Fernando Alonso prowadzi w klasyfikacji mistrzostw nie tylko z uwagi na swój ogromny talent i umiejętność wykorzystywania każdej nadarzającej się okazji, ale również dzięki postawie partnera z zespołu. Kierowcy Red Bulla oraz McLarena mieli do tej pory zielone światło, jeśli chodzi o wzajemną rywalizację, czym odbierali sobie cenne punkty. Sytuacja musi się zmienić, jeśli oba zespoły marzą zrzuceniu Fernando Alonso z tronu, w którym Hiszpan powoli zaczyna się rozsiadać na dobre. To oznacza trudne rozmowy i decyzje, które muszą zostać podjęte.

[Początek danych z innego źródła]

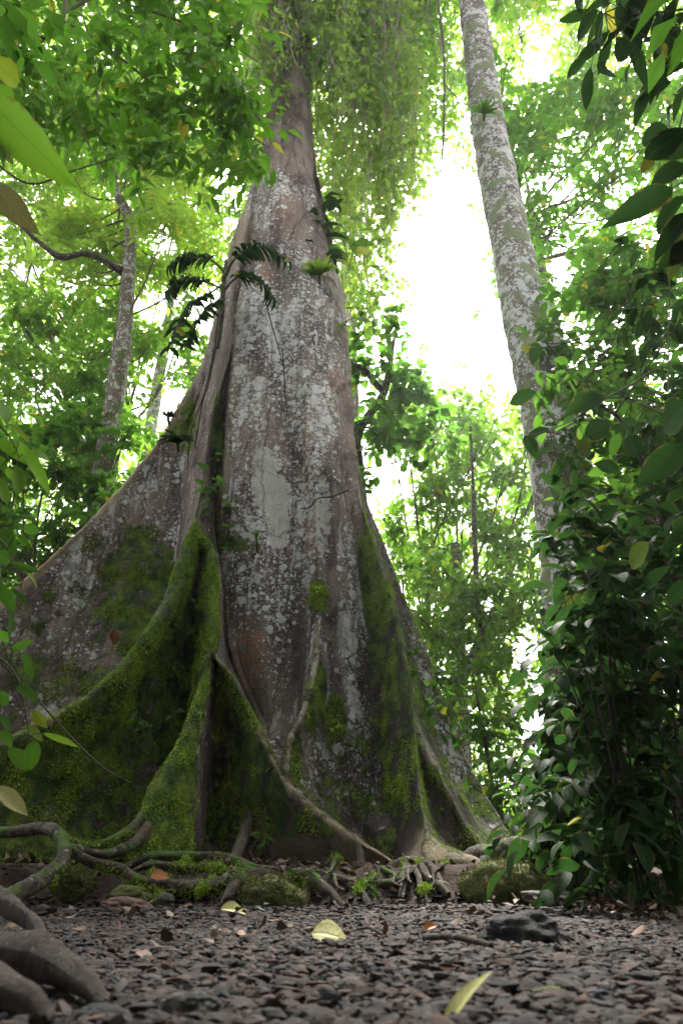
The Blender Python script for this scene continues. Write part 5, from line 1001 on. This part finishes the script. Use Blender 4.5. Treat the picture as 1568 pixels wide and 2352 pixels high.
nearleaves('leafy twig at the left edge in front of the long buttress', [(-100,1180),(-20,1220),(30,1290),(50,1350)],
    [(6,1210,33,1268,26,.6,0),(55,1208,90,1222,22,.7,0),(24,1294,90,1312,13,.5,0),(36,1226,67,1255,14,.3,0),(60,1316,97,1348,14,.9,.2),(-10,1270,30,1290,26,.3,0),(-10,1350,44,1398,30,.3,0),(-15,1300,20,1330,24,.3,0),(26,1350,68,1390,11,.3,0),(28,1403,24,1462,12,.1,0),(-10,1236,20,1245,18,.6,0)], 'leaf_mid', 2.9)
nearleaves('thin stemmed twig with hanging leaves at the lower left edge', [(-60,1480),(30,1540),(60,1640),(70,1720)],
    [(-6,1450,20,1474,20,.9,0),(26,1490,78,1472,16,.8,0),(54,1496,82,1572,18,.9,0),(38,1576,86,1604,22,.6,0),(76,1636,101,1664,20,.9,.5),(-8,1688,50,1714,30,.2,0),(50,1668,100,1696,26,.4,.2),(82,1698,68,1770,28,.1,0),(18,1720,74,1766,30,.3,0),(98,1684,187,1714,13,.8,.2),(-10,1640,30,1668,22,.3,0),(-10,1590,24,1620,24,.4,0)], 'leaf_mid', 3.0)
nearleaves('single whitish leaf hanging at the left edge over the mossy wall', [(-60,1780),(-30,1795),(-8,1808)], [(-8,1808,62,1864,30,.8,0)], 'dry_yellow', 2.6)
# ================================================================ LIGHT, SKY, CAMERA
SUN_EL, SUN_AZ = math.radians(57), math.radians(11)      # ahead of the camera, a little to the right
w = bpy.data.worlds.new('World'); scene.world = w; w.use_nodes = True; nt = w.node_tree; nt.nodes.clear()
sk = nt.nodes.new('ShaderNodeTexSky'); sk.sky_type = 'NISHITA'; sk.sun_disc = False; sk.sun_elevation = SUN_EL; sk.sun_rotation = SUN_AZ
sk.air_density = 1.0; sk.dust_density = 6.0; sk.ozone_density = 1.0
hs = nt.nodes.new('ShaderNodeHueSaturation'); hs.inputs['Saturation'].default_value = .18
bg = nt.nodes.new('ShaderNodeBackground'); bg.inputs[1].default_value = .15; ow = nt.nodes.new('ShaderNodeOutputWorld')
nt.links.new(sk.outputs[0], hs.inputs['Color']); nt.links.new(hs.outputs[0], bg.inputs[0]); nt.links.new(bg.outputs[0], ow.inputs[0])
ld = bpy.data.lights.new('sun', 'SUN'); ld.energy = 5; ld.angle = math.radians(12); ld.color = (1, .96, .88)
lo = bpy.data.objects.new('sun', ld); COL.objects.link(lo)
sd = Vector((math.sin(SUN_AZ) * math.cos(SUN_EL), math.cos(SUN_AZ) * math.cos(SUN_EL), math.sin(SUN_EL)))
lo.rotation_euler = sd.to_track_quat('Z', 'Y').to_euler()
cd = bpy.data.cameras.new('camera'); cam = bpy.data.objects.new('camera', cd); COL.objects.link(cam); scene.camera = cam
cam.location = (0, 0, CAMZ); cam.rotation_euler = (PI / 2 + PITCH, 0, 0)
cd.sensor_fit = 'VERTICAL'; cd.sensor_height = 36; cd.lens = F / 2352 * 36; cd.clip_start = .05; cd.clip_end = 800
cd.dof.use_dof = True; cd.dof.focus_distance = 6.3; cd.dof.aperture_fstop = 5.0
scene.view_settings.view_transform = 'Standard'; scene.view_settings.look = 'None'; scene.view_settings.gamma = 1; scene.view_settings.exposure = 2.35
scene.render.engine = 'CYCLES'; cy = scene.cycles
cy.max_bounces = 7; cy.diffuse_bounces = 4; cy.glossy_bounces = 2; cy.transmission_bounces = 5; cy.transparent_max_bounces = 8; cy.use_denoising = True; cy.use_adaptive_sampling = True; cy.adaptive_threshold = .015
cy.sample_clamp_indirect = 6
# the pale humid air under the trees
mb = MB(); x0, x1, y0, y1, z0, z1 = -170, 170, -70, 330, -1.3, 34
mb.add([(x, y, z) for z in (z0, z1) for y in (y0, y1) for x in (x0, x1)], [(0, 2, 3, 1), (4, 5, 7, 6), (0, 1, 5, 4), (2, 6, 7, 3), (0, 4, 6, 2), (1, 3, 7, 5)])
m_, nt_ = mat('haze'); k_ = NT(nt_); pv_ = k_.n('ShaderNodeVolumePrincipled'); pv_.inputs['Density'].default_value = .0008; pv_.inputs['Color'].default_value = (.93, .97, 1, 1); pv_.inputs['Anisotropy'].default_value = .55
k_.put(k_.n('ShaderNodeOutputMaterial').inputs['Volume'], pv_.outputs[0])
o = mb.build('haze', m_, None, False, loc=np.zeros(3)); tag(o, kind='stuff')
cy.volume_bounces = 0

O przewadze punktowej Alonso nad Massą nawet nie ma co wspominać. Zdecydowanie ciekawiej wygląda sytuacja w dwóch pozostałych zespołach. Wszyscy czterej kierowcy nadal mają teoretyczne szanse na tytuł. Przy założeniu, że do końca sezonu kierowcy do zdobycia jest jeszcze 150 punktów, kierowcy tracą do lidera odpowiednio: Vettel 29, Hamilton 52, Webber 62, Button 75. Jeśli Hamilton jest nadal wymieniany w gronie kandydatów do tytułu, to nie widzę powodu, dla którego Webber nie mógłby podjąć walki.
Szefowie zespołów mają poważną pracę do wykonania, szczególnie, że ani Webber ani Button mogą nie być tak skorzy do współpracy jak Massa. Od tego jak się z niej wywiążą mogą zależeć losy tytułu, więc presja jest ogromna. Na koniec warto przypomnieć słowa, które Rob Smedley wypowiedział do Felipe Massy tuż po zakończeniu wyścigu w Singapurze.

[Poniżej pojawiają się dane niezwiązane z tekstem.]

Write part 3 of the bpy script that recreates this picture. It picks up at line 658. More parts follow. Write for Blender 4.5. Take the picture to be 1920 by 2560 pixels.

Bardzo, bardzo dobra jazda. Wspaniałe tempo. Dobre oszczędzanie opon. Dobra robota. Ósma pozycja pozwoliła odebrać Webberowi punkty, co jest niezwykle istotne. Vettel wygrał, a Fernando ukończył trzeci. To wspaniałe. Dziękuję. Bardzo dobra jazda.

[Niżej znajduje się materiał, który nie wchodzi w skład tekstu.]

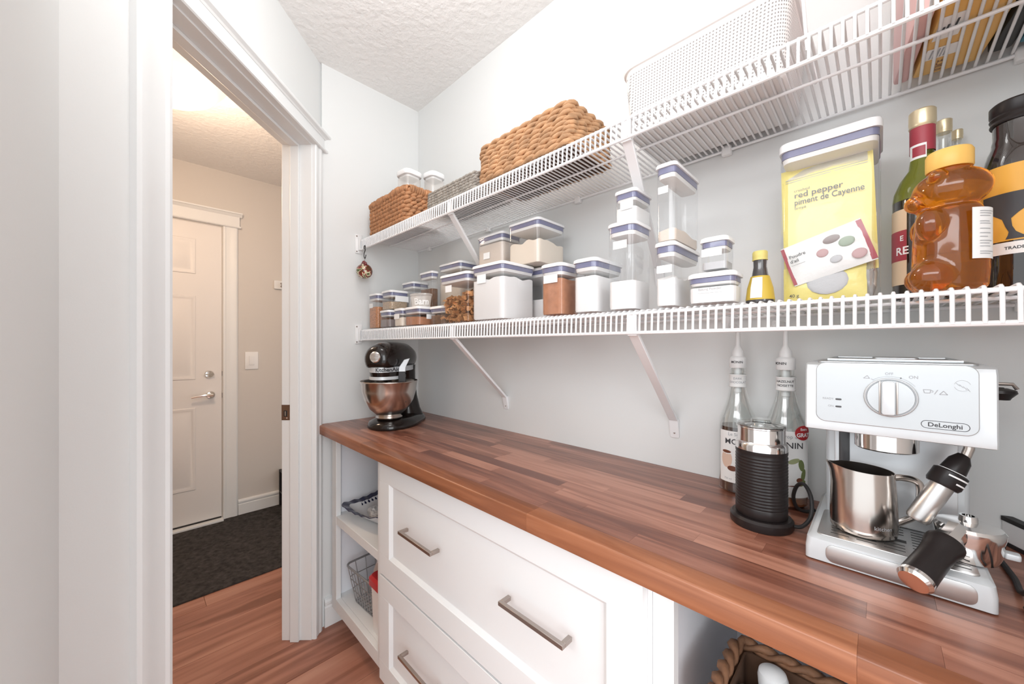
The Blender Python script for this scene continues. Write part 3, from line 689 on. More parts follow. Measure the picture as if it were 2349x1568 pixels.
# bottles at the right of the lower shelf
wn = thing('oil_bottle', 'tall green glass bottle of dark vinegar with a gold cap and burgundy collar', 'bottle', (1.760, -.118, Z0 + .0004))
MB().lathe([(.0355, .1652), (.034, .180), (.027, .200), (.0165, .217), (.0140, .235), (.0138, .292)], seg=40).obj('bottle_glass', 'wine_glass', wn)
MB().lathe([(.033, 0), (.0355, .004), (.0355, .165)], seg=40).obj('filled_glass', 'dark_glass', wn)
MB().lathe([(.0150, .244), (.0150, .286)], seg=32, cap0=False, cap1=False).obj('collar', 'crimson', wn)
cl = MB(); patch_round(cl, .0153, radians(-160), radians(-75), .232, .256, 'paper_white'); patch_round(cl, .0156, radians(-140), radians(-80), .236, .252, 'crimson'); cl.obj('neck_label', None, wn)
MB().lathe([(.0152, .285), (.0162, .287), (.0155, .290), (.0162, .293), (.0160, .312), (.0145, .314)], seg=36).obj('cap', 'gold_cap', wn)
bl = MB(); patch_round(bl, .0358, radians(-240), radians(-122), .025, .150, 'cream_label'); patch_round(bl, .0361, radians(-240), radians(-122), .065, .115, 'crimson')
text_round(bl, 'RE', .018, .0364, radians(-133), .075, 'ink_white', bold=.02); text_round(bl, 'E', .012, .0364, radians(-133), .098, 'ink_white', bold=.02); bl.obj('front_label', None, wn)
def clear_bottle(label, loc, R, h, capr, caph):
    t = thing('clear_bottle', label, 'bottle', loc)
    MB().lathe([(R * .9, 0), (R, .004), (R, h * .55), (R * .8, h * .68), (capr * .9, h * .8), (capr * .85, h - .002)], seg=28).obj('bottle_glass', 'clear_glass', t)
    MB().lathe([(capr * .95, h - caph), (capr, h - caph + .002), (capr * .95, h - caph + .004), (capr, h - caph + .006), (capr, h - .001), (capr * .9, h)], seg=28).obj('cap', 'gold_cap', t)
clear_bottle('clear glass bottle with a gold cap behind the honey bear, taller of two', (1.7885, -.052, Z0 + .0004), .019, .314, .0102, .022)
clear_bottle('clear glass bottle with a small gold cap behind the honey bear, shorter of two', (1.8065, -.0235, Z0 + .0004), .0122, .302, .0068, .016)
# honey bear: bear-shaped squeeze bottle
hb = thing('honey_bottle', 'amber bear-shaped honey bottle with an orange cap', 'honey bottle', (1.780, -.222, Z0 + .0020), radians(44.6))
hb.rotation_euler = (0, 0, radians(4)); hb.scale = (.95, .95, .98)
bm_ = MB()
bm_.lathe([(.030, 0), (.036, .004), (.0375, .03), (.036, .08), (.033, .112), (.030, .120)], seg=40, sx=1.06, sy=.85)
bm_.ball((.002, 0, .148), .0415, .032, .030, 32, 18)
bm_.ball((-.033, 0, .134), .015, .015, .0135, 20, 12)
for sy in (-1, 1):
    bm_.ball((-.022, sy * .024, .096), .017, .013, .0225, 20, 12); bm_.ball((-.020, sy * .021, .021), .0255, .018, .0225, 20, 12); bm_.ball((-.016, sy * .026, .163), .010, .009, .010, 14, 10)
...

Czy nam się to podoba, czy nie czas na team orders właśnie nastał…
(26 Sep 10:54)
Czas na team orders już dawno obwiązuję. W Singapurze mieliśmy takze przykłady innych TO – jak Lotusa czy FI. Swoją drogą gdzie są Ci poprawni politycznie fani F1 , którzy za wielką zbrodnie uważają manewr Ferrari z 2010 r ? Czy ten, ukochanego przez niektórych, Lotusa nie jest taki sam ?
Co do tekstu – zespoły wcale nie muszą stosować TO i liczyć na przychylność drugiego kierowcy. Pionierem takich rozwiązań jest RBR. Jak inaczej można nazwać tajeminiczy spadek formy Webbera po Silverstone ? Każdy jak mantre powtarza ,że bolidy 1 i 2 są takie same i wielkim wstydem jest postawa Webbera ale ,to nie Webberowi psuję alternator.
(26 Sep 12:25)
Mnie krytycy TO śmieszą. W F1 to jest i tak delikatnie zrobione w porównaniu z sytuacjami z rajdów końca lat dziewięćdziesiątych, gdzie zawodnicy potrafili normalnie stawać na trasie i czekać aż przejedzie ich kolega z zespołu, albo stać przed metą lotną (Liatti, San Remo 1997, albo 1998- nie pamiętam).
(26 Sep 13:18)
TO w Ferrari (Szumi) na poczatku sezonu nie było śmieszne tylko niesmaczne.
Są dwa rodzaje TO: rozsądne i nieuczciwe.
(26 Sep 11:36)
Rozumiem że pominięcie Kimiego Raikkonena (45) było celowe aby sprowokować mnie do komentarza 🙂
(26 Sep 12:52)
Tu mowa jest o kierowcach, gdzie obaj zawodnicy są w walce o tytuł i jeden z nich musi odpuścić na korzyść drugiego. W Lotusie taka sytuacja nie jest konieczna.
(26 Sep 15:35)
No niby masz racje, w takim razie tekst jest trochę źle napisany. “W grze o tytuł zdają się liczyć jedynie trzy zespoły Red Bull, McLaren i Ferrari.” Jest to tak napisane jakby Kimi, czy ogólnie Lotus w ogóle się nie liczył, co nie jest prawdą, bo są mocni w tym sezonie i posiadają nie małą ilość punktów poprzez regularne punktowanie w wyścigach.